HLG boardquestionsMBC gifts to MBTS
May 16, 2006
HANNIBAL – The trustees of Hannibal-LaGrange College (HLG) are asking the Executive Board of the Missouri Baptist Convention (MBC) to reconsider proposed gifts to Midwestern Baptist Theological Seminary (MBTS). The gift was the most lively point of discussion as the HLG trustees met just after spring commencement May 6.
At the MBC’s executive board meeting April 11, the board voted to allocate two gifts in 2007 to MBTS totaling $200,000: $100,000 to continue to endow a missions professorship chair; and $100,000 to the seminary’s new undergraduate program, Midwestern Baptist College. The money is to be taken out of reserves. The board also approved a recommendation that the MBC president appoint a committee to look at the future relationships between Midwestern and the MBC as it pertains to the “gifting” of funds.
This prompted a letter on behalf of the HLG board, addressed to Ralph Sawyer, MBC president and pastor, First Baptist Church, Wentzville, and to all executive board members as well as HLG trustees suggesting the executive board reconsider the gifts and to express “disappointment over the support of another non-MBC institution to the neglect of its own.”
Woodrow Burt, HLG’s president reiterated this point at the May 6 board meeting. “The intent [of the letter] was ‘you’ve (the MBC Executive Board) been taking [HLG and SBU] for granted,’” he said.
The letter, dated April 25 and signed by Bryan Gruber, chairman of HLG’s trustees and Daniel Hale, chairman of HLG’s executive board, contains five points relating to the $200,000 gifts:
• HLG has no complaint against MBTS and commends the seminary for its work.
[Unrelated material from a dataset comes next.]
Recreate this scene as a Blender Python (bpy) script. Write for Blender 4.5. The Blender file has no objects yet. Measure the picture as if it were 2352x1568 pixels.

• It “reminds” the MBC leadership that HLG has remained loyal to the churches of the MBC “and has not wavered in its position as a Missouri Baptist agency/institution.”
• The trustees point out that while HLG is thankful for the MBC’s continued financial support, MBC financial support for HLG and Southwest Baptist University (SBU) “has decreased over the years.” According to the letter, the percentage of support becomes less and less as the institution’s budgets grow. The letter states that financial support from the MBC for 2006-2007 stands at 4.8 percent of HLG’s operating budget.
The trustees then write that the MBC executive board has voted to support a Southern Baptist Convention (SBC) institution which the MBC has no control over nor any say in the appointment of its trustees.
HLG and SBU’s trustees are elected by the MBC and the two schools are part of the convention’s annual Cooperative Program budget. Messengers to the SBC annual meeting elect trustees for MBTS which also govern Midwestern Baptist College.
• A suggestion that a conflict of interest could arise, since MBC executive board members are allowed to serve on the MBTS board but not the boards of HLG, SBU, or the Missouri Baptist Children’s Home.
However, there is nothing in the MBC or SBC Constitutions or bylaws that prohibit people on state executive boards from serving on SBC entity boards. Also, HLG and SBU trustees are allowed – and some are serving – on the MBTS board.
• Finally, the letter states that “the argument has been used that Missouri Baptists need a college in the Kansas City area which brings three Baptist colleges in the state for Missouri Baptists to help support, and yet states like Oklahoma, California, and Louisiana, just to name three, have only one Southern Baptist Colleges for their constituents and those colleges serve them adequately.”
The letter – nor the HLG board in their most recent meeting – suggested specifically that the gifts – if rescinded – should be put back into reserves or split between HLG and SBU, although the letter did say that “extra funds are always welcomed and greatly needed.”
Sawyer confirmed that he had received the letter, but said he preferred not to comment until he had spoken with all the parties involved.
After recapping the letter and the “mostly positive” reception they were aware of, the board voted overwhelmingly to recommend that Burt and several trustees address members of the MBC board during their July meeting on SBU’s campus in Bolivar.
“The next place where it would be addressed is at the [MBC annual meeting],” Burt said. It will be voted on as part of the MBC executive board’s budget for 2007.
“We’d prefer that they reconsider before the convention,” he said.
Burt shared the letter with Pat Taylor, president of SBU. Taylor said he and the SBU board discussed it at their May 9 meeting. Because the issue was discussed in executive session, he could not comment further.
“I will be writing a follow-up letter to the [MBC executive board],” Taylor said.
“I do want to make clear that we are very supportive of Midwestern and desire to continue our strong relationship with them,” he said. “But like HLG, we are strapped for funds.”
The letter from the trustees to Sawyer says that the MBC has given nearly $800,000 to Midwestern over a four-year period. That is incorrect, according to the institutional advancement office at Midwestern. The MBC has given $500,000 to the institution from 2003-2006.
The board heard a financial report that stated the college was currently $90,000 in the red, although with summer school receipts included in the coming month, they will likely rise above the break-even point before the end of their fiscal year.
Enrollment at the college was up 40 students this year, accounting for more than 1,000 additional credit-hours.